Käse aus Holland

Der britische Premier Cameron fordert von der EU weitere Ausnahmeregeln für sein Land. Was er damit genau meint, will er in einer europapolitischen Grundsatzrede erläutern. Doch in Brüssel rechnet niemand mit einem großen Wurf. Der „Brexit“ hat seinen Schrecken verloren, Cameron ist nicht Churchill. 

Man stelle sich einmal vor, Frankreich stecke tief in der Krise. Im letzten Quartal sei die Wirtschaft um 1,2 Prozent geschrumpft. Wegen des harten Sparkurses sei die Regierung, an der auch die rechtsextreme Front National beteiligt war, zerbrochen. Die neue Regierung habe den britischen Premier Cameron eingeladen, seine europakritische Rede in Paris zu halten.

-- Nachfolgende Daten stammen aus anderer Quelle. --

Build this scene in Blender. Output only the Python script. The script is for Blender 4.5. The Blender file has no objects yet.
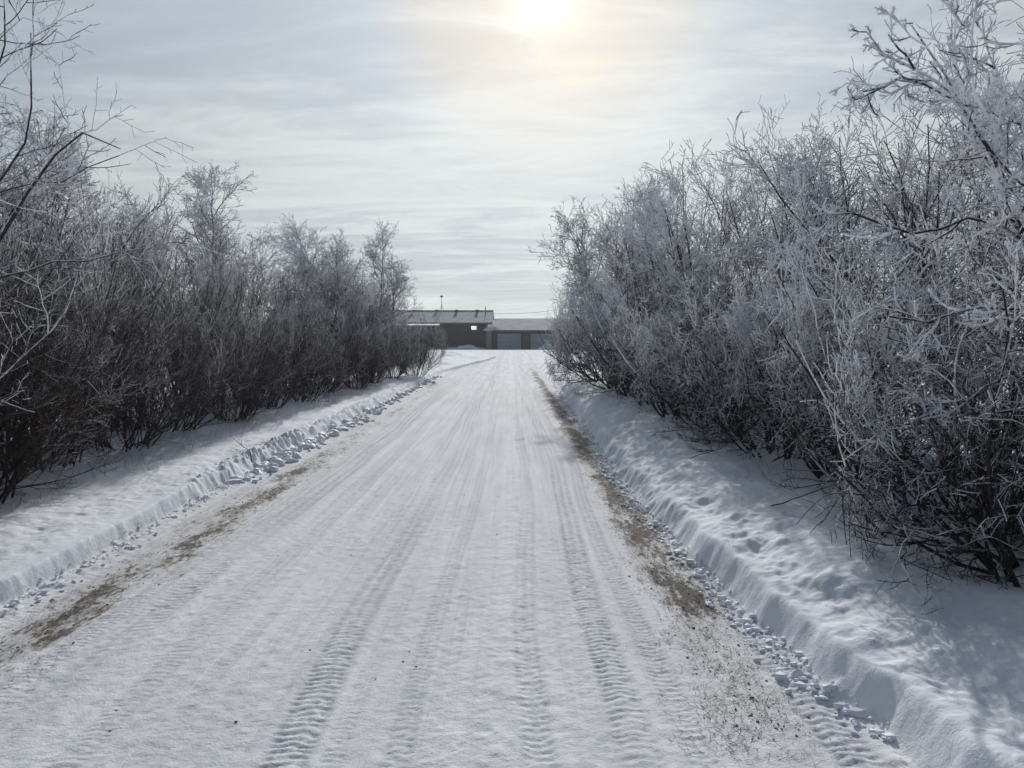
import bpy, math, random
import numpy as np

S = bpy.context.scene
R = math.radians

# ---------------------------------------------------------------- camera
CAM_H, FPX = 1.6, 773.0
cam_d = bpy.data.cameras.new("camera")
cam_d.sensor_width = 36.0
cam_d.lens = FPX / 1024 * 36.0
cam_d.clip_start = 0.05
cam_d.clip_end = 9000
cam = bpy.data.objects.new("camera", cam_d)
cam.location = (0, 0, CAM_H)
cam.rotation_euler = (R(90 - 3.26), 0, 0)
S.collection.objects.link(cam)
S.camera = cam

# ---------------------------------------------------------------- light
SUN_EL, SUN_AZ = R(24.3), R(2.5)
SUN = (math.sin(SUN_AZ) * math.cos(SUN_EL), math.cos(SUN_AZ) * math.cos(SUN_EL), math.sin(SUN_EL))
S.view_settings.view_transform = 'Standard'
S.view_settings.look = 'None'
S.view_settings.exposure = 0.12
S.view_settings.gamma = 1.0
S.view_settings.use_curve_mapping = False

w = bpy.data.worlds.new("World")
S.world = w
w.use_nodes = True
nt = w.node_tree
nt.nodes.clear()


class NT:
    """tiny node helper"""
    def __init__(self, tree):
        self.t = tree

    def n(self, kind, **kw):
        nd = self.t.nodes.new(kind)
        ins = kw.pop('ins', {})
        for k, v in kw.items():
            setattr(nd, k, v)
        for k, v in ins.items():
            self.put(nd.inputs[k], v)
        return nd

    def put(self, sock, v):
        if isinstance(v, bpy.types.NodeSocket):
            self.t.links.new(v, sock)
        elif isinstance(v, bpy.types.Node):
            self.t.links.new(v.outputs[0], sock)
        else:
            sock.default_value = v

    def m(self, op, a, b=None, c=None, clamp=False):
        nd = self.n('ShaderNodeMath', operation=op, use_clamp=clamp)
        self.put(nd.inputs[0], a)
        if b is not None: self.put(nd.inputs[1], b)
        if c is not None: self.put(nd.inputs[2], c)
        return nd.outputs[0]

    def vm(self, op, a, b=None, scale=None):
        nd = self.n('ShaderNodeVectorMath', operation=op)
        self.put(nd.inputs[0], a)
        if b is not None: self.put(nd.inputs[1], b)
        if scale is not None: self.put(nd.inputs['Scale'], scale)
        return nd.outputs['Value'] if op == 'DOT_PRODUCT' else nd.outputs[0]

    def mix(self, f, a, b, blend='MIX'):
        nd = self.n('ShaderNodeMix', data_type='RGBA', blend_type=blend)
        self.put(nd.inputs[0], f)
        self.put(nd.inputs[6], a)
        self.put(nd.inputs[7], b)
        return nd.outputs[2]

    def noise(self, vec, scale, detail=4, rough=0.55, dist=0.0):
        nd = self.n('ShaderNodeTexNoise')
        self.put(nd.inputs['Vector'], vec)
        nd.inputs['Scale'].default_value = scale
        nd.inputs['Detail'].default_value = detail
        nd.inputs['Roughness'].default_value = rough
        nd.inputs['Distortion'].default_value = dist
        return nd.outputs[0]

    def rng(self, v, a, b, c=0.0, d=1.0, smooth=True):
        nd = self.n('ShaderNodeMapRange')
        if smooth: nd.interpolation_type = 'SMOOTHSTEP'
        self.put(nd.inputs[0], v)
        for i, q in enumerate((a, b, c, d)):
            self.put(nd.inputs[i + 1], q)
        return nd.outputs[0]


def c4(r, g, b): return (r, g, b, 1.0)


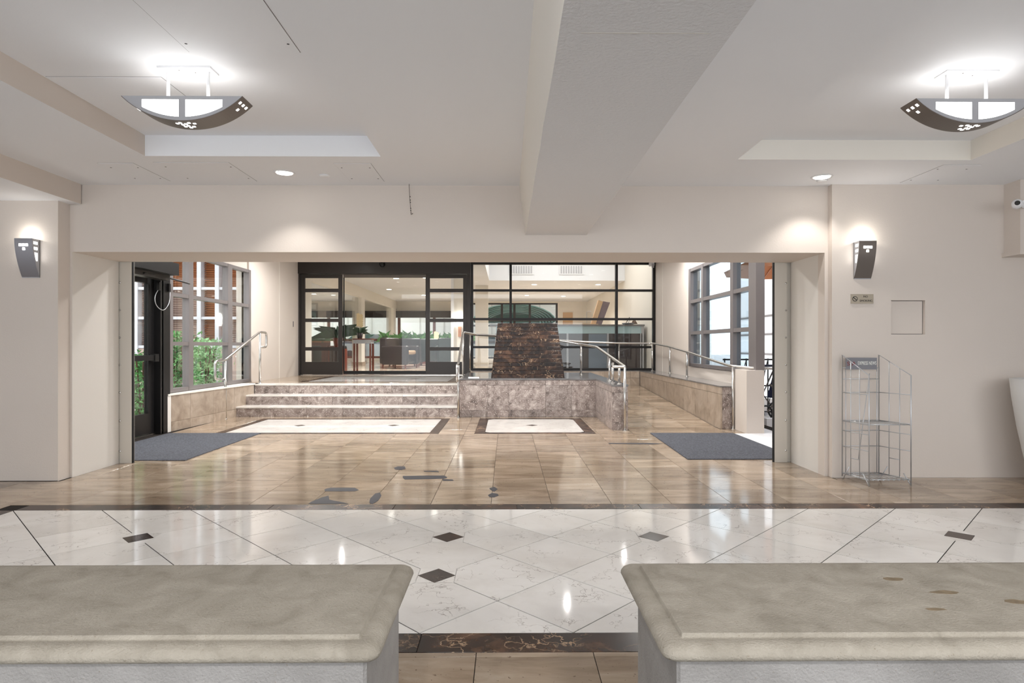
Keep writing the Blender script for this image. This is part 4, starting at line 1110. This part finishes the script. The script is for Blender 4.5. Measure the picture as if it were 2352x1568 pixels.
# things on the desk
lm = thing('display_stand', 'tall tapered tan wood and rattan stand leaning on the reception desk', 'stand', (2.42, 16.35, LF + 1.235))
m = MB(); m.add([(-.18, 0, 0), (-.06, 0, 0), (.14, 0, .62), (.02, 0, .66), (-.18, .2, 0), (-.06, .2, 0), (.14, .2, .62), (.02, .2, .66)], [(0, 1, 2, 3), (7, 6, 5, 4), (0, 4, 5, 1), (1, 5, 6, 2), (2, 6, 7, 3), (3, 7, 4, 0)]); m.build('wood_side', M_tan, lm)
m = MB(); m.add([(-.055, .01, 0), (.10, .01, 0), (.33, .01, .60), (.145, .01, .63), (-.055, .2, 0), (.10, .2, 0), (.33, .2, .60), (.145, .2, .63)], [(0, 1, 2, 3), (7, 6, 5, 4), (0, 4, 5, 1), (1, 5, 6, 2), (2, 6, 7, 3), (3, 7, 4, 0)]); m.build('rattan_panel', M_rattan, lm)
MB().box(-.42, .0, -.1, .2, .0, .025).build('foot_board', M_tan, lm)
MB().tube([(-.28, .1, .025), (-.28, .1, .36), (-.16, .1, .36)], .008, 6).build('wire_arm', M_fix, lm)
cl = thing('clutter_dish', 'low grey dish with pens on the right end of the reception desk', 'dish', (3.2, 16.2, LF + 1.235))
MB().lathe([(.12, 0), (.17, .03), (.16, .045), (.1, .02)], (0, 0, 0), 20).build('dish', M_counter, cl, True)
MB().tube([(-.02, 0, .03), (.10, 0, .20)], .012, 6).build('pen', M_white, cl); MB().tube([(-.07, 0, .03), (.04, 0, .20)], .01, 6).build('pen', M_fixdark, cl)
MB().lathe([(.09, 0), (.05, .07), (.01, .13)], (.16, 0, .02), 12).build('mound', M_bark, cl, True)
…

Ein Aufschrei der Empörung wäre die Folge. „Platzt jetzt die Zeitbombe?“, würde der „Economist“ höhnisch fragen und ein zerbrochenes Baguette zeigen. „Hollande  verrät Deutschland und Europa“, würde SPON titeln. Und die Bundesregierung würde sich von all dem distanzieren und betonen, dass man ja auch noch andere gute Partner in Europa habe, zum Beispiel Polen.

Bald wird Cameron reden – allerdings nicht in Frankreich, sondern in den Niederlanden, in Amsterdam. Doch Politik & Medien finden kein einziges böses Wort zu dem merkwürdigen Spektakel in Amsterdam, nicht einmal ein kritisches. Sie ziehen nur ein wenig über Cameron her – aber auch nur vorsichtig, schließlich will die Bundesregierung den Briten ja nicht vergraulen.

Cameron sucht sich Deutschlands treuesten Verbündeten aus

Dabei versucht Cameron mit seinem Auftritt in Amsterdam ganz offensichtlich zu zeigen, dass er nicht isoliert ist in Europa. Ausgerechnet die Niederlande hat er sich für seine europapolitische Grundsatzrede ausgesucht, den treusten Verbündeten Deutschlands, der sogar den Chef der Eurogruppe stellen soll.

Zugleich ist es das Land aus dem Kern der Eurozone, das am tiefsten in der Krise steckt (siehe „EU knöpft sich Niederlande vor“). Und eines, das seit dem „Nein“ zur EU-Verfassung immer mehr auf Distanz zur EU geht, wie sogar die FAZ einräumt. „Weniger Europa für alle“ sei das Motto von Premier Rutte, schreibt das Blatt.

Allerdings glaube ich nicht, dass Cameron die Niederländer auf seine Seite ziehen wird. Er will sich lediglich eine europäische Bühne verschaffen, um seine EU-skeptischen Landsleute davon zu überzeugen, dass man auch drüben auf dem Kontinent noch auf ihn hört.

Doch auch das dürfte – folgt man dem „Guardian“ – schiefgehen. Cameron ist eben nicht Churchill, er wirke eher wie ein Gefangener seiner eigenen Politik, schreibt das  Londoner Blatt.

Eine wegweisende Rede erwarte auch  ich nicht, eher englischen Käse aus Holland. Dennoch werde auch ich aufmerksam zuhören.

Wird der Euro zur Geisel der britischen Innenpolitik?

Mir geht es vor allem um zwei Punkte: Wird Cameron seine Drohung wiederholen, die Reform der Eurozone als Hebel für Zugeständnisse an London zu nutzen?Wenn ja, dann kommen turbulente Zeiten auf uns zu, denn dann könnte die Euro-Stützung zur Geisel der britischen Innenpolitik werden.

Und wie fallen die Reaktionen in Deutschland aus? Unterstützt Merkel Camerons Agenda, allen verbalen Distanzierungen zum Trotz? Deutet sich gar eine neue neoliberale Achse Berlin-Den Haag-London an, wie ich bereits in diesem Blog spekuliert habe („Camerons Drohung“)? Die Reaktionen könnten es zeigen…

P.S. Cameron hat seine Rede wegen des Geiseldramas in Algerien auf einen unbekannten Zeitpunkt verschoben.